Definition
Magic Goes Wrong is a comedic stage play written by the British theatrical company Mischief Theatre. The work presents a fictional “world‑class” magic show in which the performers’ tricks continually malfunction, creating a cascade of slapstick mishaps.
Overview
The play premiered at the Edinburgh Festival Fringe in August 2019 before transferring to the West End’s Ambassadors Theatre in London later that year. It was directed by the founding members of Mischief Theatre—Henry Lewis, Jonathan Sayer, and Henry Shields—who also co‑wrote the script. The production features a cast of four principal actors portraying the magicians and their assistants, supported by an ensemble of stagehands and a narrator. The narrative unfolds as the magicians attempt to present increasingly elaborate illusion numbers, each of which is sabotaged by technical failures, miscommunication, and physical comedy. The show received mixed to positive reviews, with critics noting its continuation of the “goes wrong” formula that had previously been successful in The Play That Goes Wrong and The Comedy About a Bank Robbery.
Etymology/Origin
The title is a literal description of the play’s central conceit: a magic performance that goes awry. It follows the naming pattern established by Mischief Theatre’s earlier productions, which employ the phrase “Goes Wrong” to signal a deliberate focus on staged disaster. The phrase itself does not derive from a pre‑existing idiom; rather, it was coined by the company’s creators to brand the new work within the existing franchise.
Characteristics
- Genre: Farce, physical comedy, metatheatrical satire.

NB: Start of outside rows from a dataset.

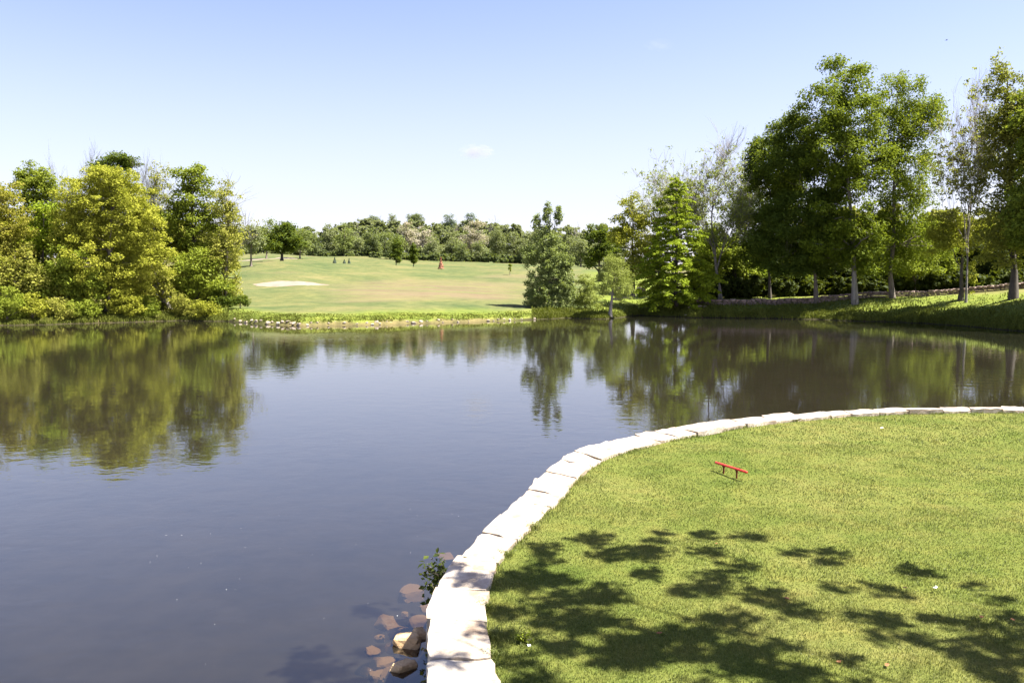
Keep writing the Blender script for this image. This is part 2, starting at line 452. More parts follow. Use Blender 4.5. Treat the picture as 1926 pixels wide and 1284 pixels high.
# ------------------------------------------------------------------ bank wall and lawn
ZTOP, ZLAWN = 0.62, 0.56
pairs = [((800, 1284), (940, 1284)), ((800, 1240), (924, 1240)), ((803, 1180), (920, 1186)), ((812, 1130), (908, 1140)), ((835, 1080), (926, 1087)),
         ((880, 1022), (950, 1036)), ((930, 975), (1000, 990)), ((985, 925), (1048, 940)), ((1030, 878), (1088, 893)), ((1080, 847), (1135, 862)),
         ((1150, 825), (1205, 838)), ((1250, 804), (1295, 816)), ((1350, 789), (1385, 799)), ((1450, 779), (1478, 787.5)), ((1600, 769), (1617, 776)),
         ((1780, 764), (1788, 770)), ((1926, 763.5), (1928, 769.5))]
outer = [np.array((-0.75, -14, ZTOP)), np.array((-0.65, -6, ZTOP)), np.array((-0.52, 0.5, ZTOP)), np.array((-0.52, 3.2, ZTOP))] + [G(*a, ZTOP) for a, b in pairs] + \
        [np.array((14, 16.5, ZTOP)), np.array((19, 16.8, ZTOP)), np.array((26, 17.3, ZTOP))]
inner = [np.array((-0.30, -14, ZTOP)), np.array((-0.20, -6, ZTOP)), np.array((-0.07, 0.5, ZTOP)), np.array((-0.06, 3.2, ZTOP))] + [G(*b, ZTOP) for a, b in pairs] + \
        [np.array((14, 16.02, ZTOP)), np.array((19, 16.32, ZTOP)), np.array((26, 16.8, ZTOP))]
outer, inner = np.array(outer), np.array(inner)
mid = (outer + inner) / 2
SEG = np.concatenate(([0], np.cumsum(np.linalg.norm(np.diff(mid, axis=0), axis=1))))

def curve(pts, s):
    """smooth (Catmull-Rom) curve through pts, s in metres along the wall"""
    s = np.clip(s, 0, SEG[-1] - 1e-6)
    i = np.clip(np.searchsorted(SEG, s, side='right') - 1, 0, len(SEG) - 2)
    t = (s - SEG[i]) / (SEG[i + 1] - SEG[i])
    p0, p1, p2, p3 = pts[np.maximum(i - 1, 0)], pts[i], pts[i + 1], pts[np.minimum(i + 2, len(pts) - 1)]
    t = np.asarray(t)[..., None]
    m1 = (p2 - p0) * 0.5; m2 = (p3 - p1) * 0.5
    L = (SEG[i + 1] - SEG[i])
    k1 = np.linalg.norm(p1 - p0, axis=-1) + 1e-6; k3 = np.linalg.norm(p3 - p2, axis=-1) + 1e-6
    m1 = np.where((k1 / L)[..., None] > 2.5, (p2 - p1), m1); m2 = np.where((k3 / L)[..., None] > 2.5, (p2 - p1), m2)
    return (2 * t**3 - 3 * t**2 + 1) * p1 + (t**3 - 2 * t**2 + t) * m1 + (-2 * t**3 + 3 * t**2) * p2 + (t**3 - t**2) * m2

BLK_N = (5, 4, 3)
def block_grid(nx, ny, nz):
    """surface of a box as a (nx,ny,nz) lattice: returns lattice coords 0..1 and quads"""
    idx, pts = {}, []
    def vid(i, j, k):
        if (i, j, k) not in idx:
            idx[(i, j, k)] = len(pts); pts.append((i / nx, j / ny, k / nz))
        return idx[(i, j, k)]
    q = []
    for i in range(nx):
        for j in range(ny):
            q.append((vid(i, j, nz), vid(i + 1, j, nz), vid(i + 1, j + 1, nz), vid(i, j + 1, nz)))
            q.append((vid(i, j, 0), vid(i, j + 1, 0), vid(i + 1, j + 1, 0), vid(i + 1, j, 0)))
    for i in range(nx):
        for k in range(nz):
            q.append((vid(i, 0, k), vid(i + 1, 0, k), vid(i + 1, 0, k + 1), vid(i, 0, k + 1)))
            q.append((vid(i, ny, k), vid(i, ny, k + 1), vid(i + 1, ny, k + 1), vid(i + 1, ny, k)))
    for j in range(ny):
        for k in range(nz):
            q.append((vid(0, j, k), vid(0, j, k + 1), vid(0, j + 1, k + 1), vid(0, j + 1, k)))
            q.append((vid(nx, j, k), vid(nx, j + 1, k), vid(nx, j + 1, k + 1), vid(nx, j, k + 1)))
    return np.array(pts), np.array(q)

limestone = stone_mat('bleached_limestone', (0.20, 0.145, 0.10), (0.38, 0.33, 0.27), (0.50, 0.47, 0.42), 2.0)
limestone_wet = stone_mat('damp_limestone', (0.10, 0.085, 0.06), (0.20, 0.17, 0.13), (0.30, 0.27, 0.22), 4.0)
wall_o = empty('retaining_wall', (float(mid[6][0]), float(mid[6][1]), 0), 'curved pale limestone block wall edging the near lawn beside the water', 'wall')
lat, quads = block_grid(*BLK_N)
qd_n = len(quads)
def wall_stone(s0, s1, z0, z1, wj, seed, mat, inset=0.0, top=True):
    r = np.random.default_rng(seed)
    gap = 0.003
    S = s0 + gap + lat[:, 0] * (s1 - s0 - 2 * gap)
    o, i_ = curve(outer, S), curve(inner, S)
    w = lat[:, 1]
    jo, ji = r.uniform(-0.018, 0.018), r.uniform(-0.018, 0.022) * wj
    dirv = (i_ - o); dl = np.linalg.norm(dirv[:, :2], axis=1)[:, None]; dirv = dirv / dl
    W = dl[:, 0]
    p = o + dirv * ((jo + inset) + w * (W - jo - inset + ji))[:, None]
    zz = z0 + lat[:, 2] * (z1 - z0)
    # rounded edges: pull edge vertices in
    ex = np.minimum(lat[:, 0], 1 - lat[:, 0]) < 0.01
    ey = np.minimum(w, 1 - w) < 0.01
    et = lat[:, 2] > 0.99
    eb = lat[:, 2] < 0.01
    rd = 0.010 + 0.010 * r.random()
    zz = zz - (et & (ex | ey)) * rd * r.uniform(0.5, 1.5, len(lat)) + (eb & (ex | ey)) * rd
    cen = p.mean(0)
    pull = 1 - 0.018 * (ex & ey) - 0.008 * (et & (ex | ey))
    p[:, :2] = cen[:2] + (p[:, :2] - cen[:2]) * pull[:, None]
    amp = 0.006
    p[:, 0] += r.normal(0, amp, len(lat)) * (ey | ex); p[:, 1] += r.normal(0, amp, len(lat)) * (ey | ex)
    zz += et * (r.uniform(-0.008, 0.008) + (lat[:, 0] - .5) * r.normal(0, 0.012) + (w - .5) * r.normal(0, 0.015) + r.normal(0, 0.004, len(lat)))
    p[:, 2] = zz
    loc = cen.copy(); loc[2] = z0
    me = mesh_np('stone', p - loc, quads, mat, smooth=False)
    o_ = obj('stone', me, wall_o, loc - np.array(wall_o.location))
    return o_
s = 4.0; k = 0
while s < SEG[-1] - 0.8:
    L = rng.uniform(0.42, 0.80)
    wall_stone(s, s + L, 0.36, ZTOP, 1.0, 100 + k, limestone)
    s += L; k += 1
for ci, (z0, z1) in enumerate(((0.10, 0.35), (-0.20, 0.09))):
    s = 4.0 + 0.3 * ci; k = 0
    while s < SEG[-1] - 0.8:
        L = rng.uniform(0.45, 0.85)
        wall_stone(s, s + L, z0, z1, 0.3, 500 + 200 * ci + k, limestone_wet, inset=0.015 + 0.02 * ci)
        s += L; k += 1
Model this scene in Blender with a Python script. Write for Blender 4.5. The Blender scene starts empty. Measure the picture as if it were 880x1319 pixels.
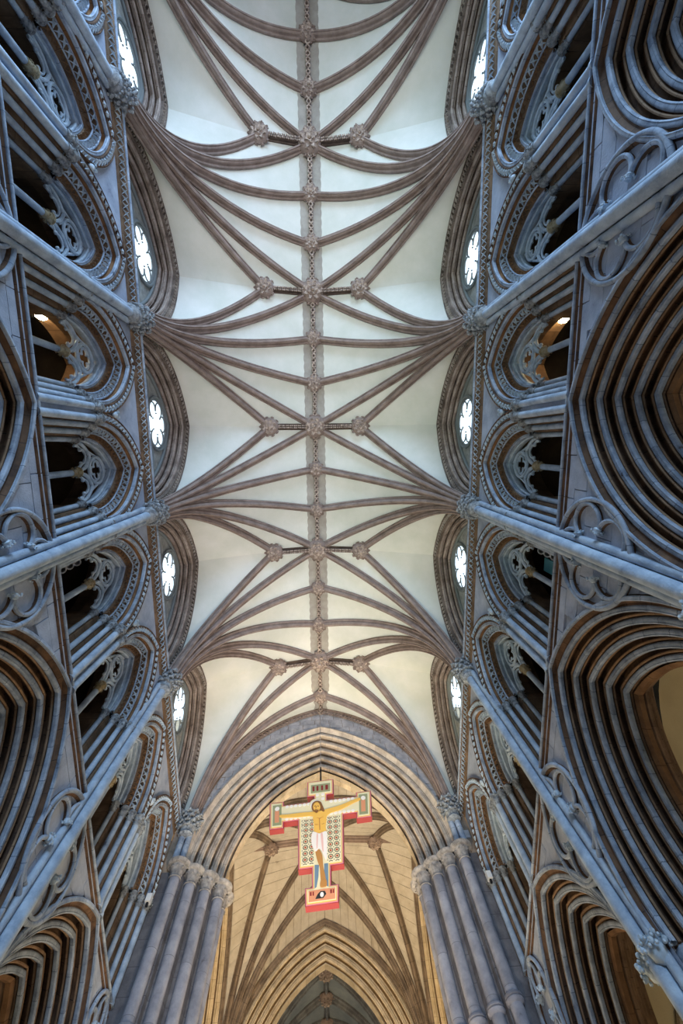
import bpy, math, random
import numpy as np
from math import sin, cos, pi, sqrt, acos, radians
random.seed(7)
S = bpy.context.scene
COL = S.collection
# ------------------------------------------------------------------ constants (origin at the photographer's eye, floor at -1.5)
B, YO, W = 4.68, -5.358, 4.25
ZF, ZARC, ZSILL, ZTRI, ZSTR, ZSPR, ZR = -1.5, 3.95, 6.82, 8.75, 10.62, 10.95, 15.9
YE = YO + 3.5 * B                      # chancel-arch wall
def Yk(k): return YO + k * B
# ------------------------------------------------------------------ camera
F, TILT, YAW, ROLL, CAMX = 536.07, 0.1686, 0.327, -0.3417, 0.085
def rz(a): return np.array([[cos(a), -sin(a), 0], [sin(a), cos(a), 0], [0, 0, 1.0]])
R0 = np.array([[1, 0, 0], [0, cos(TILT), -sin(TILT)], [0, sin(TILT), cos(TILT)]])
RC = rz(ROLL) @ R0 @ rz(YAW)
cam = bpy.data.cameras.new('camera'); cam.sensor_fit = 'HORIZONTAL'; cam.sensor_width = 36
cam.lens = F / 880 * 36; cam.clip_start = .05; cam.clip_end = 300
co = bpy.data.objects.new('camera', cam); COL.objects.link(co); S.camera = co
from mathutils import Matrix
mw = Matrix.Identity(4)
for i in range(3):
    mw[i][0] = RC[0][i]; mw[i][1] = -RC[1][i]; mw[i][2] = -RC[2][i]
mw[0][3] = CAMX
co.matrix_world = mw
# ------------------------------------------------------------------ colour management, world, lights
vs = S.view_settings
S.display_settings.display_device = 'sRGB'
vs.view_transform = 'Standard'; vs.look = 'None'; vs.exposure = 0.0; vs.gamma = 1.0; vs.use_curve_mapping = False
wd = bpy.data.worlds.new('sky'); S.world = wd; wd.use_nodes = True
bg = wd.node_tree.nodes['Background']; bg.inputs[0].default_value = (.80, .90, 1.0, 1); bg.inputs[1].default_value = 2.2
S.cycles.max_bounces = 6; S.cycles.diffuse_bounces = 4; S.cycles.transparent_max_bounces = 8
S.cycles.sample_clamp_indirect = 6
def look_rot(d):
    from mathutils import Vector
    z = -Vector(d).normalized(); up = Vector((0, 1, 0)) if abs(z.y) < .9 else Vector((0, 0, 1))
    x = up.cross(z).normalized(); y = z.cross(x)
    return Matrix((x, y, z)).transposed().to_euler()
def area(name, loc, d, sx, sy, power, col, spread=pi):
    l = bpy.data.lights.new(name, 'AREA'); l.shape = 'RECTANGLE'; l.size = sx; l.size_y = sy
    l.energy = power; l.color = col; l.spread = spread
    o = bpy.data.objects.new(name, l); o.location = loc; o.rotation_euler = look_rot(d); COL.objects.link(o); return o
def point(name, loc, power, col, r=.15):
    l = bpy.data.lights.new(name, 'POINT'); l.energy = power; l.color = col; l.shadow_soft_size = r
    o = bpy.data.objects.new(name, l); o.location = loc; COL.objects.link(o); return o
area('west_window_daylight', (.9, -16.85, 6.0), (-.10, 1, -.22), 7.4, 9.5, 3500, (.50, .73, 1.0), 2.6)
for s, c in ((-1, (.86, 1.0, .76)), (1, (.93, .85, 1.0))):
    area('nave_uplight', (s * 2.0, -1.5, .6), (-s * .22, .0, 1), .8, 26, 225, c, 1.05)
for y, p in ((13.4, 390), (18.0, 400)):
    for s in (-1, 1):
        point('crossing_lamp', (s * 1.6, y, 3.6), p, (1.0, .80, .54), .3)
area('chancel_fill', (0, 6.0, .3), (0, .42, 1), 1.2, 1.2, 215, (1.0, .84, .62), 1.2)  # unseen fill added low in the nave to brighten chancel arch and cross
for s in (-1, 1): point('jamb_fill', (s * 4.5, 15.6, 5.0), 680, (1.0, .74, .38), .2)  # unseen warm fill added to turn the transept jambs bright gold
area('choir_fill', (0, 28, 2.0), (0, 0, 1), 5, 10, 90, (.55, .80, 1.0))  # added bluish fill at floor level; the choir has no windows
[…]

- Structure: The script is divided into a series of set pieces, each centered on a specific illusion (e.g., disappearing acts, levitation, sawing a person in half). The failure of each illusion serves as the comedic climax of its segment.
- Stylistic Elements: Rapid pacing, exaggerated sound and lighting cues, intentional breaking of the “fourth wall” through narrator commentary, and the use of prop malfunctions for visual humor.
- Themes: The play satirizes the perfectionism of live performance, the audience’s expectation of seamless illusion, and the chaos that ensues when control is lost.
- Production Design: Elaborate stagecraft is employed to create the appearance of sophisticated magical apparatus, which is deliberately sabotaged during the performance. The design emphasizes over‑engineered mechanisms that fail in conspicuously comedic ways.
Related Topics
- Mischief Theatre – the London‑based company that produced the play.
- The Play That Goes Wrong – a 2012 stage comedy by the same company, employing a similar “everything collapses” premise.
- The Comedy About a Bank Robbery – another Mischief Theatre production featuring intentional mishaps.
- Physical comedy – a theatrical tradition that emphasizes bodily humor, central to the play’s style.
- Metatheatre – dramatical technique whereby a play self‑consciously comments on its own production, used extensively in Magic Goes Wrong.